Primeiro foram os jovens e as falanges mais pobres da população a virar as costas a Ortega, depois a Igreja e agora até a elite empresarial. A agitação popular atingiu duramente a economia – 4% do PIB do país entre Abril e Junho, escreve a Economist – e levou os grandes grupos a pedir a antecipação das eleições para 2019. “O modelo que nos trouxe até aqui está esgotado”, assume sem rodeios o milionário Carlos Pellas.

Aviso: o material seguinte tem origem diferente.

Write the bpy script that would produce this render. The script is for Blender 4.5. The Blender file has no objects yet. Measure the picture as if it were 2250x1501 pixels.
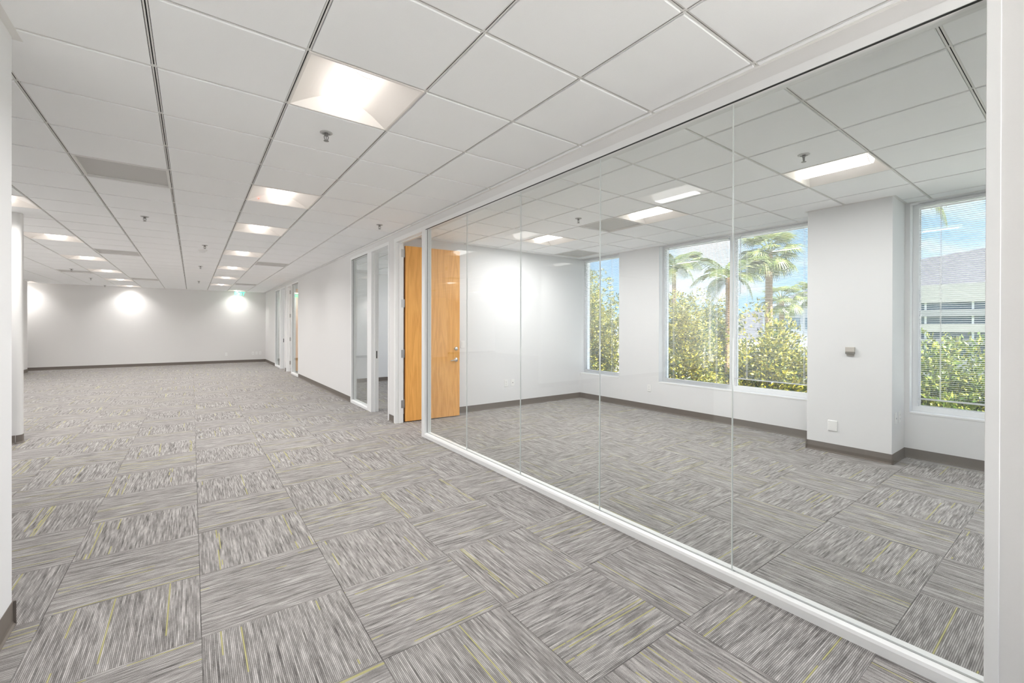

A perda de confiança em Ortega alastrou-se ainda a sandinistas e ex-sandinistas, desapontados com o rumo seguido pelo dirigente de 72 anos. Ao El País, a antiga guerrilheira e historiadora Dora María Téllez junta a sua voz aos que olham para a intransigência do Presidente como a principal razão para o banho de sangue na Nicarágua e não esconde o seu pessimismo: “Ortega e a sua família sabem que têm um prazo de validade. O problema é que o querem prolongar o mais possível e, como esse prolongamento, cobrar aos nicaraguenses o mais alto preço – o preço do sangue”.